• WHAT THE EXERCISE ASKS
Take the material below and retype it in full; pictures are left out.

• DATA PROVIDED
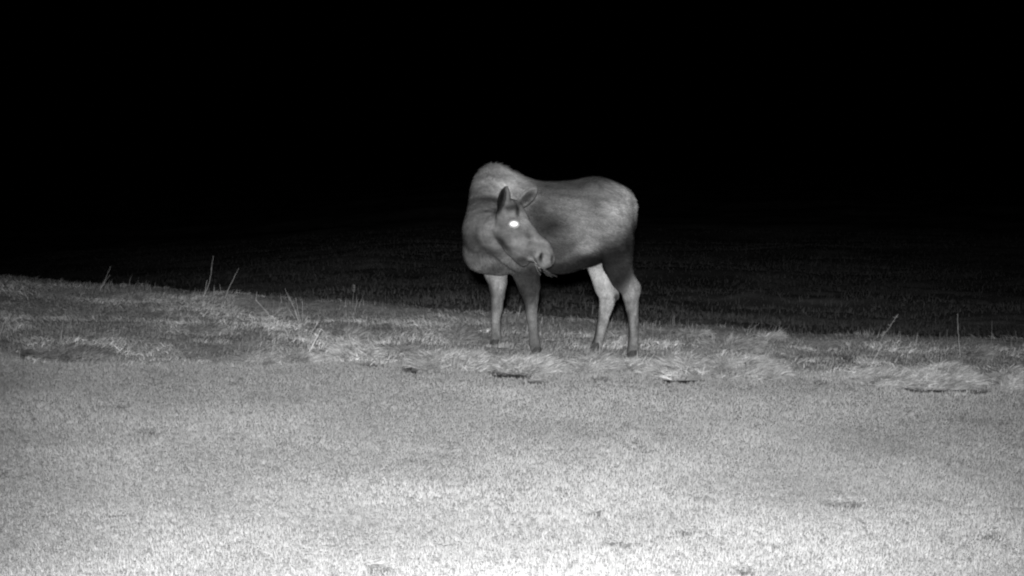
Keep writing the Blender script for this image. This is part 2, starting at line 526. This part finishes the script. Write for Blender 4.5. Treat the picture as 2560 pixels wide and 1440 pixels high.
S = "dry_stalk"
stalk(S, [[(250, 724), (262, 700), (276, 666)], [(248, 727), (262, 706), (275, 687)]], "twin thin stalks leaning right on the crest at the far left", .003, .30)
stalk(S, [[(509, 743), (524, 706), (529, 672), (533, 640)], [(508, 744), (518, 700)]], "tallest thin stalk on the left crest, nearly upright against the black", .003, .34)
stalk(S, [[(562, 746), (574, 716), (588, 688), (597, 670)]], "single stalk leaning right, just right of the tallest left stalk", .003, .36)
stalk(S, [[(697, 812), (668, 780), (640, 750), (642, 729)]], "elbow-bent stalk with a short upright tip on the left bank", .0032, .42)
stalk(S, [[(748, 812), (738, 776), (724, 748), (713, 722)], [(740, 798), (722, 774), (715, 757)], [(752, 812), (738, 776), (724, 742)],
          [(757, 812), (756, 752)], [(750, 800), (743, 768), (740, 744)]], "fan of several upright stalks left of the bent tent", .0028, .36)
stalk(S, [[(770, 888), (786, 856), (802, 821), (820, 842)], [(770, 888), (780, 862), (801, 827)]], "bright folded stalks forming a tent above the small clump", .004, .55)
stalk(S, [[(756, 856), (776, 838), (793, 808), (803, 790)]], "long thin stalk arching behind the bright folded tent", .003, .38)
stalk(S, [[(-4, 846), (8, 812), (28, 777)], [(3, 850), (-2, 838)]], "thick stalk leaning right at the left edge of the photo", .0042, .32)
stalk(S, [[(154, 862), (154, 830), (158, 801)]], "short upright stalk on the left bank near the left edge", .0032, .30)
stalk(S, [[(166, 832), (181, 792), (208, 804), (240, 829)]], "thin broken stalk folded into a low peak on the left bank", .0025, .22)
stalk(S, [[(274, 872), (284, 868), (297, 857)]], "lower of two short thick straws lying on the left bank above the lawn", .0038, .45)
stalk(S, [[(274, 861), (283, 851)]], "upper and shorter of two thick straws lying on the left bank above the lawn", .0038, .5)
stalk(S, [[(1094, 858), (1110, 849), (1126, 839)]], "short straw slanting up to the pointed mound left of the moose", .0032, .36)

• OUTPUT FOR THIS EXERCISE
Keep writing the Blender script for this image. This is part 2, starting at line 526. This part finishes the script. Write for Blender 4.5. Treat the picture as 2560 pixels wide and 1440 pixels high.
S = "dry_stalk"
stalk(S, [[(250, 724), (262, 700), (276, 666)], [(248, 727), (262, 706), (275, 687)]], "twin thin stalks leaning right on the crest at the far left", .003, .30)
stalk(S, [[(509, 743), (524, 706), (529, 672), (533, 640)], [(508, 744), (518, 700)]], "tallest thin stalk on the left crest, nearly upright against the black", .003, .34)
stalk(S, [[(562, 746), (574, 716), (588, 688), (597, 670)]], "single stalk leaning right, just right of the tallest left stalk", .003, .36)
stalk(S, [[(697, 812), (668, 780), (640, 750), (642, 729)]], "elbow-bent stalk with a short upright tip on the left bank", .0032, .42)
stalk(S, [[(748, 812), (738, 776), (724, 748), (713, 722)], [(740, 798), (722, 774), (715, 757)], [(752, 812), (738, 776), (724, 742)],
          [(757, 812), (756, 752)], [(750, 800), (743, 768), (740, 744)]], "fan of several upright stalks left of the bent tent", .0028, .36)
stalk(S, [[(770, 888), (786, 856), (802, 821), (820, 842)], [(770, 888), (780, 862), (801, 827)]], "bright folded stalks forming a tent above the small clump", .004, .55)
stalk(S, [[(756, 856), (776, 838), (793, 808), (803, 790)]], "long thin stalk arching behind the bright folded tent", .003, .38)
stalk(S, [[(-4, 846), (8, 812), (28, 777)], [(3, 850), (-2, 838)]], "thick stalk leaning right at the left edge of the photo", .0042, .32)
stalk(S, [[(154, 862), (154, 830), (158, 801)]], "short upright stalk on the left bank near the left edge", .0032, .30)
stalk(S, [[(166, 832), (181, 792), (208, 804), (240, 829)]], "thin broken stalk folded into a low peak on the left bank", .0025, .22)
stalk(S, [[(274, 872), (284, 868), (297, 857)]], "lower of two short thick straws lying on the left bank above the lawn", .0038, .45)
stalk(S, [[(274, 861), (283, 851)]], "upper and shorter of two thick straws lying on the left bank above the lawn", .0038, .5)
stalk(S, [[(1094, 858), (1110, 849), (1126, 839)]], "short straw slanting up to the pointed mound left of the moose", .0032, .36)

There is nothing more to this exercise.